The whole of this district, the so-called "King Country," forms a Maori Kingdom in the centre of the North Island, and is, with the exception of some few holdings, in Maori hands. This land was formally assured to Maori chiefs, after one of the wars between English and Maoris, fifty years ago, and though the Maoris rejoice in its possession, they yet make little use of it. English settlers, who would turn it to good account find it difficult to buy; as, even if one Maori is willing to sell, he cannot sell without the consent of all the other Maoris, who, in common with himself, have rights of possession over any particular section.

At Waitomo I found a government hostel, a very imposing two-storied wooden building, lighted by electricity, and with hot and cold water laid on in every bedroom.

I was the only tourist, and when I asked the manager if a guide could show me one of the caves after dinner that evening, he expressed great regret that a party of visitors, whom he expected from Rotorua, had not arrived. However, as I was quite certain that I wished to see the caves, even if unattended, he finally summoned the guide, and sent one of the maids from the hotel with me as chaperone.
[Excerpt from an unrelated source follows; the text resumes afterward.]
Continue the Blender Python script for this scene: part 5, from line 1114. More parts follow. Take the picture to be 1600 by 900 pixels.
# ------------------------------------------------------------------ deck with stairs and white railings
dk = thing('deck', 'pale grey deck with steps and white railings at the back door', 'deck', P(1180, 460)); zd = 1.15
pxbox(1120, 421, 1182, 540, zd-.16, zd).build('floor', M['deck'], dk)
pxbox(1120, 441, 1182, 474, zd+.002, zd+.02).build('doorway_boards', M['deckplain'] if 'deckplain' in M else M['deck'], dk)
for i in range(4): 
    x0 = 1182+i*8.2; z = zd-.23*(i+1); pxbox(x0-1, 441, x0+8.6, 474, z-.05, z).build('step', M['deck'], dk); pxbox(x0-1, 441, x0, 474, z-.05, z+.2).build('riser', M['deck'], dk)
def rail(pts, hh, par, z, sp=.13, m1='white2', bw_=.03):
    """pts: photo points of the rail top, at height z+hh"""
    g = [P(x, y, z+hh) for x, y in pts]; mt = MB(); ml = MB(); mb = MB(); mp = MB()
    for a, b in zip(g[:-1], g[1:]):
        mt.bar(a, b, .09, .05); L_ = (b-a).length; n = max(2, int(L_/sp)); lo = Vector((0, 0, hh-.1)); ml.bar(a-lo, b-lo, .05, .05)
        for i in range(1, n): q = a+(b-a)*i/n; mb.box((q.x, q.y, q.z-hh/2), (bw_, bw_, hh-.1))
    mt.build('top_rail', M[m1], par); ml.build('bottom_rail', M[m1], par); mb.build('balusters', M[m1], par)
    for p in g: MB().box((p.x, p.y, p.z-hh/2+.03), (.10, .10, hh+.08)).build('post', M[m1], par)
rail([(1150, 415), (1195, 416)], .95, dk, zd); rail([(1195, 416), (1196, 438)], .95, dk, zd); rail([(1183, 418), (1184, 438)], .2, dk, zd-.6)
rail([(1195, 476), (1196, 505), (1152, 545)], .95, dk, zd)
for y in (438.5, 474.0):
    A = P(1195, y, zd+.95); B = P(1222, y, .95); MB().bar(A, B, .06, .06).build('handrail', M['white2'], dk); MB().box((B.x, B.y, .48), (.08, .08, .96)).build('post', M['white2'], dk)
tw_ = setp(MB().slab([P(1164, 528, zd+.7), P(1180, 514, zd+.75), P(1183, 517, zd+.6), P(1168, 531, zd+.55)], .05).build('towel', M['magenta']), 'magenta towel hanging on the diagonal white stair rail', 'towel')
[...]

It is no light matter to visit these caves. Having found guide and chaperone, the tourist is next expected to hire a suitable outfit, and to don nailed boots of strong leather, also a tunic and baggy knickers made of blue and white striped galatea, and is finally provided with an oil lantern, while the guide carries a lighted candle and a reel of magnesium wire.

The guide proved to be a boy of good education, who had come out from Home in search of adventure, he had worked for a time in a solicitor's office in Wellington, and was doing a little guiding by way of variety.

It was a pitch-black night and we were glad of our lanterns. The entrance to the first cave is a quarter of a mile away from the hotel and is approached by a rough and muddy track. You enter the cave through a rocky archway among the bush. This cave was first shown to white men in 1886, though the Maoris knew of it many years ago and avoided it and all such places as the abodes of evil spirits.

The Waitomo Cave consists of a vast series of limestone caverns, with endless stalactites hanging from the roofs, and pure white columns rising to meet them from the floor. There is very little bare rock, wherever you look are limestone formations, richly covering the surface and assuming beautiful or most fantastic shapes. One great cluster of columns is like the pipes of an organ; in one cavern you have a poulterer's store, with geese and turkeys, heads downwards, hanging from the ceiling; in another is a greengrocer's shop, with great carrots and parsnips of yellow or creamy limestone; on the floor are many beginnings of stalagmites, formed by the overhead drippings, and which the iron in the water has coloured yellow or brown—these are poached eggs or Stewart Island oysters, according to fancy. In one grotto hangs a beautiful white shawl—the Waitomo Blanket—it hangs in graceful folds, and the iron has given it a broad brown border. All these caves are entirely untouched and unspoilt, they have not been in any way altered or improved, not even by the introduction of electric light. As we went slowly through, the guide kept lighting fresh lengths of magnesium wire, which softly and delightfully illuminated each fresh marvel. In one place he made a veritable bonfire of the wire, and displayed a lofty hall, very white and glittering, ornamented with lovely white pendants of all shapes and sizes.

An underground river flows through the caves: when you reach the last cavern, the lights of candle and lantern are extinguished, and in perfect silence and almost total darkness you enter a small boat, which the guide pulls gently along on a wire rope fixed to the wall; then you are told to look up, and there on the roof are myriads of tiny glow-worms, by whose light huge stalactites are visible. The cavern continues for some two hundred yards, with a very uneven roof, all craggy projections of rock and limestone, and in every nook and corner, like stars in the sky, shine glow-worm lamps of varying intensity, giving just light enough to show the outlines of this mysterious place, and in the black water roof and glow-worms are dimly reflected.

Next morning I again put on Government boots and cave dress, and, mounted astride on a good horse, went with the guide and a friend of his—a boy from the Waitomo Store—for a short ride of between two and three miles to see two more caves. Both of these were entered by low openings among the trees of a bush-covered hill.